By Tony Pua
Both the FGV Chairman, Mohd Isa Samad and the Chief Executive Officer (CEO), Zakaria Arshad have traded barbs and accusations against each other on irregular transactions and activities which have taken place in the struggling plantation company.
The CEO has accused the Board of Directors of approving “ridiculous deals”, despite the objections of the management executive committee. The “ridiculous deals” included a GBP100 million additional investment in Felda Cambridge Nanosystems Ltd that had already lost RM117 million in the past few years and another RM300 million to acquire a 30% stake in a creamer factory, which is not part of Felda’s core business.
Isa and the Board of Directors have to date failed to provide any clarity or rebuttal to the CEO’s allegations, lending credence to the veracity that the Board has indeed approved these “ridiculous deals”.
On the other hand, Isa has led the Board to suspend the CEO and four other members of the Management, including the Chief Financial Officer for alleged irregularities in payments from a Dubai-based Afgan company, Safitex Trading LLC to a FGV subsidiary, Delima Oil Sdn Bhd.
According to the Board, Safitex’s debt to FGV increased from US$8.3 million in 2015 to US$11.7 million in 2016.
Zakaria has publicly denied any wrongdoing or “violation of the corporate governance code”. Initially, in a letter to the Chairman dated 5 June 2017, Reuters reported that he claimed “The payment process… was approved and implemented by the previous chief executive…”
He has also insisted that the amount involved was only US$11.7 million, barely 0.2% of FGV’s total revenue and that it did not justify the gravity of the actions taken by Isa.
Yesterday, in a Edge Financial Daily report, Zakaria further insisted that the Safitex debt is “100% recoverable”.

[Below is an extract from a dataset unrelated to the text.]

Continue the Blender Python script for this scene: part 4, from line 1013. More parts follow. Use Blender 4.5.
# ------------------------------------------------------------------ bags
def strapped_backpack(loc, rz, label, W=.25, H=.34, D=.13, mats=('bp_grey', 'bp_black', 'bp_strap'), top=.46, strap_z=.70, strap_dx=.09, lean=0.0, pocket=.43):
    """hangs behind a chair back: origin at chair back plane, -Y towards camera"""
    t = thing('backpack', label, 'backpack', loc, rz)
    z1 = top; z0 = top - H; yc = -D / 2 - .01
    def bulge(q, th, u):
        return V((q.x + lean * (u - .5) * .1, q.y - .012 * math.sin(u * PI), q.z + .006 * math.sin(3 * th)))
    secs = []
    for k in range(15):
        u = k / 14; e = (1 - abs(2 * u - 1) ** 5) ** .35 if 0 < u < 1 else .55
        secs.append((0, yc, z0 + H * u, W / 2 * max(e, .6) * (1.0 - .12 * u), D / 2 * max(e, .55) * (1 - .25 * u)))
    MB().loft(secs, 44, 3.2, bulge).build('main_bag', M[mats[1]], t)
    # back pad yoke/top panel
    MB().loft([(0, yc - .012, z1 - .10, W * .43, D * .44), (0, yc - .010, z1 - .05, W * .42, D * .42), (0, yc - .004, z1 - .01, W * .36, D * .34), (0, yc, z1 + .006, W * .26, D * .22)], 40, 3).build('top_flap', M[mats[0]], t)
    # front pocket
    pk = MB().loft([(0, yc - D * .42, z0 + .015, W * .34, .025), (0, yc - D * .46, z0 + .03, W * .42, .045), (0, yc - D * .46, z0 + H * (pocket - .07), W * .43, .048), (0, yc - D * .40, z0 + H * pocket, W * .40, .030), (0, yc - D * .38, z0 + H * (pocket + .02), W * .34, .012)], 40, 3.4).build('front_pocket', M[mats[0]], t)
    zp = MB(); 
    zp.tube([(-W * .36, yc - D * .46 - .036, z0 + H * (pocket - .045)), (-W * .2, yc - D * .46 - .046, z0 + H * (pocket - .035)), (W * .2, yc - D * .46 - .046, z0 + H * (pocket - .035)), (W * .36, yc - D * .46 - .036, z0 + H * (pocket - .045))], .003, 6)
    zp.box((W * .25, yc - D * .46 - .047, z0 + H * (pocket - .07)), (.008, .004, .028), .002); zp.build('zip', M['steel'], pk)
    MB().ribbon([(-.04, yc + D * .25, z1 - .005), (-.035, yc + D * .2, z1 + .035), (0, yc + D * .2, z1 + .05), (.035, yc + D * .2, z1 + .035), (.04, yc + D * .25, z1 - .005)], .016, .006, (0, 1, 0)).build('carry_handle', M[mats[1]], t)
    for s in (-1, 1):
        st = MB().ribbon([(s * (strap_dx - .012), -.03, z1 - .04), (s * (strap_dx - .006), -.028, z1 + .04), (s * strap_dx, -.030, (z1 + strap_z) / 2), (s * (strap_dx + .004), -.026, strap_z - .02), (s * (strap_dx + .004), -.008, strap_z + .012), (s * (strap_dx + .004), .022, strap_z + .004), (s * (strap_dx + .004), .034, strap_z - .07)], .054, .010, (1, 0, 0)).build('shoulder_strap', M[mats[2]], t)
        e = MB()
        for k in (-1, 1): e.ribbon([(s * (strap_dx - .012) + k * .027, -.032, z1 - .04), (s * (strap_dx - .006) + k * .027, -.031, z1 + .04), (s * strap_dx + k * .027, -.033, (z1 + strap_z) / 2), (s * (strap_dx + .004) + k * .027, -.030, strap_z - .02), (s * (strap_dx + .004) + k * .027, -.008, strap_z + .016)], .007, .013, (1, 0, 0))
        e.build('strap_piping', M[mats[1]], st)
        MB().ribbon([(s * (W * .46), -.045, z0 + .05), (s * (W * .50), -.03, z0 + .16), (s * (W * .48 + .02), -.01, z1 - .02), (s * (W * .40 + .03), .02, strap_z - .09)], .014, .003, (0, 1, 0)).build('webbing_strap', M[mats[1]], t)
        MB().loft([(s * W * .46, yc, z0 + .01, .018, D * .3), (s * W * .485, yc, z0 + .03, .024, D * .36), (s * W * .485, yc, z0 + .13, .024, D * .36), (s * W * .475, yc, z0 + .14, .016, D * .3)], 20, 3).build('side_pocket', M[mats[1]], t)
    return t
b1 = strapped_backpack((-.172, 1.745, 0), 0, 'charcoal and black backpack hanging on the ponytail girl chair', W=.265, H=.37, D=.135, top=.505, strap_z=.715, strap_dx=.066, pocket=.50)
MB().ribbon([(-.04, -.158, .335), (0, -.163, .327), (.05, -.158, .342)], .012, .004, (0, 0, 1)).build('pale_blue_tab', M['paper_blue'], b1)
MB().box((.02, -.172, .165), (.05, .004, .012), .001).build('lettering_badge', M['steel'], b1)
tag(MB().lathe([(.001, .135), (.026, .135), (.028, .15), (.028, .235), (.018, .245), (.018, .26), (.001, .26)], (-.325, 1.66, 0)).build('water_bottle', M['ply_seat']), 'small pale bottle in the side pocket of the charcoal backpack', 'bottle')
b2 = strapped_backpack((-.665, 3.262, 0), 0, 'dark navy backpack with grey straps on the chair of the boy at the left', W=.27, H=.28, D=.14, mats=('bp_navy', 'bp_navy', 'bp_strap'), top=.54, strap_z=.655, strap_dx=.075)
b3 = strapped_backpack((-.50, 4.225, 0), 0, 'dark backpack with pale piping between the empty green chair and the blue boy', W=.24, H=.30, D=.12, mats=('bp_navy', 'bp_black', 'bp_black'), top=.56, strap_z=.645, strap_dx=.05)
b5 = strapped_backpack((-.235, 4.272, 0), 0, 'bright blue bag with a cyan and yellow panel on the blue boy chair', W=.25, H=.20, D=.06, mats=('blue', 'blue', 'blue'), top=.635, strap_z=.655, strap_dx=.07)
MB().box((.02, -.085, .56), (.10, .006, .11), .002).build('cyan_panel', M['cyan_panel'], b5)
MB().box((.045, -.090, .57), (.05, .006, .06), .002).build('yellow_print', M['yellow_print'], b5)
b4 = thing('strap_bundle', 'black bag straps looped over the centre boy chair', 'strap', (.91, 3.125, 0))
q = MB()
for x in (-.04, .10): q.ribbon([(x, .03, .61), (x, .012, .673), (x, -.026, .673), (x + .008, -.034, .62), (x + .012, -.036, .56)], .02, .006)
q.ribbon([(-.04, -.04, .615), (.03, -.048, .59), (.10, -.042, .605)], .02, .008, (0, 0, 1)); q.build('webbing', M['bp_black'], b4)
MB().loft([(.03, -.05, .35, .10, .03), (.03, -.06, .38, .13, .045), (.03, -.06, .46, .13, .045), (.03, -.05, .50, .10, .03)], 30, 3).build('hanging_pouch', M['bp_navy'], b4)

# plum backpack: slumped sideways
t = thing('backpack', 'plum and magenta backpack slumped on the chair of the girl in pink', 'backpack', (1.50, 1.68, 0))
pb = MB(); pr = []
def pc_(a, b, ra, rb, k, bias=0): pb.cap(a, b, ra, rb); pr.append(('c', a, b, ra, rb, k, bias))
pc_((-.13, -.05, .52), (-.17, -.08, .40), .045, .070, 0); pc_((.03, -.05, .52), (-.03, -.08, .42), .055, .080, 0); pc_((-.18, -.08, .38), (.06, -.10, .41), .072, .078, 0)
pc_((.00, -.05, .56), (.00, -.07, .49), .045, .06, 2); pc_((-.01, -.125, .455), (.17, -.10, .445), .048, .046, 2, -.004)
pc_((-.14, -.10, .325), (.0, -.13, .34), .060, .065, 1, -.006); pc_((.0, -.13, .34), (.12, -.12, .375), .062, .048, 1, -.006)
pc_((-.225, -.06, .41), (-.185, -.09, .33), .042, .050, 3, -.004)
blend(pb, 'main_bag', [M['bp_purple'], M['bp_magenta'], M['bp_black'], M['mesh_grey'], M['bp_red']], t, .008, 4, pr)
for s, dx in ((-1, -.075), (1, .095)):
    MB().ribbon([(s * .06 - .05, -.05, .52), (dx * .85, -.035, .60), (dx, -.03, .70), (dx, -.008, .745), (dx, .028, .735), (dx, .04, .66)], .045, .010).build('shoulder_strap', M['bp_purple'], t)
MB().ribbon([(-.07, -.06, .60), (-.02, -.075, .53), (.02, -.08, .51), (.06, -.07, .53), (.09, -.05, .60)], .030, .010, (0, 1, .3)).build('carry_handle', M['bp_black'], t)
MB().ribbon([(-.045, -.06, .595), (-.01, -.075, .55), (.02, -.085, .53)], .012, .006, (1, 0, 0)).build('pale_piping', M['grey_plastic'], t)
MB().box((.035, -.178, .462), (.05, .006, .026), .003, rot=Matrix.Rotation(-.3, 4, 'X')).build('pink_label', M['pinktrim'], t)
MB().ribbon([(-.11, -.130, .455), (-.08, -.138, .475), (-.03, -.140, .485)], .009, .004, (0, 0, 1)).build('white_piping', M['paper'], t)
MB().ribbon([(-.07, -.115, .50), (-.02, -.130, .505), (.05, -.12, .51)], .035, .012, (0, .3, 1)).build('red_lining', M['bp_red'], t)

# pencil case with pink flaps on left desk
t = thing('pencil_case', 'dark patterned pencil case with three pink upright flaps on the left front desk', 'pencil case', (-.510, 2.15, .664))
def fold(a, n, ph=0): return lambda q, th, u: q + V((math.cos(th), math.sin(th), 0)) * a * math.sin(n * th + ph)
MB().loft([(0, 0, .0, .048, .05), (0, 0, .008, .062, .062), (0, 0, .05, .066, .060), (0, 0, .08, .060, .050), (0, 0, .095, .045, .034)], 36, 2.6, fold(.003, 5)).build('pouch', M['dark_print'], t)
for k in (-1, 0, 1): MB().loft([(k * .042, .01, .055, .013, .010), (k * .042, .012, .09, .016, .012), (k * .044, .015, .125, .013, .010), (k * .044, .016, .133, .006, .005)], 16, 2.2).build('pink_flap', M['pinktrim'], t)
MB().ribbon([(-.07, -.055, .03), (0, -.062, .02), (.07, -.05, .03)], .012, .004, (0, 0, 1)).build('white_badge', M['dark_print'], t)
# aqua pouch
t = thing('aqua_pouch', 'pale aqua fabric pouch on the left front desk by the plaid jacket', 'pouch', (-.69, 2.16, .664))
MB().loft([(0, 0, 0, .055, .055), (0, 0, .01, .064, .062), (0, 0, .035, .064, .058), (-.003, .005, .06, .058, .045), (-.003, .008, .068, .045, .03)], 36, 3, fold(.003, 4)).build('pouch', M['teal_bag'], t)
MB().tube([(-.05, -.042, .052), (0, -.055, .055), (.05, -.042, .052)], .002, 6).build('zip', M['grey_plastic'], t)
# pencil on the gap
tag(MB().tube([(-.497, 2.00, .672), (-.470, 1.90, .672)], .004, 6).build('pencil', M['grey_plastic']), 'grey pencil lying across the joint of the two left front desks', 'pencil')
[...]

However, despite the denial and the attempt to make light of any possible transgression in the above payment, Zakaria did not sound convincing in the reasons for the delay of payment by the Afghan company.
No tangible reasons have been given as to why the sum has been outstanding since 2015, or why it would be recoverable. It further begs the question as to why the Afghan company has been given such special leeway in payment terms, particularly since the sums involved were so small in the first place.
Juxtaposed against the company’s performance where its profits plunged dramatically from RM982 million in 2013 to RM325 million, RM182 million and RM31 million in 2014, 2015 and 2016 respectively, the exposes by both the Board and the Management raise major questions about the scale of shenanigans taking place in FGV over the past few years.
Therefore, the dire situation in FGV demands more than the mere appointment of Idris Jala to be an “independent party” to establish the facts of the case and recommend the way forward. The former Minister’s appointment and any outcome arising from his appointment will smell of a political compromise and smack of opaque cover-ups.
The gravity of the failure and imbroglio in FGV demands a thorough investigative audit by both the Auditor-General (A-G) as well as the parliamentary Public Accounts Committee (PAC). This will not be the first time an audit is carried out in a public-listed company substantially owned and controlled by the Government. Previously, the PAC had also carried out thorough investigations of the construction of KLIA2 by Malaysia Airports Holdings Berhad.
Both the A-G and the PAC have previously refused to re-open investigations into the 1MDB scandal despite new incriminating evidence from the United States Department of Justice, as well as to initiate investigations into SRC International for transferring tens of millions of ringgit into the personal bank account of the Prime Minister.
However, Malaysians hope that both the A-G and the PAC will still carry out part of their responsibility to investigate major shenanigans in government-linked companies to protect the interest of the nation’s taxpayers. The failure by the A-G and the PAC to do so would only go to prove that these vital institutions have been severely compromised to ensure that only minor infractions in the civil service are investigated.
Tony Pua is Member of Parliament for Petaling Jaya Utara and DAP National Publicity Secretary.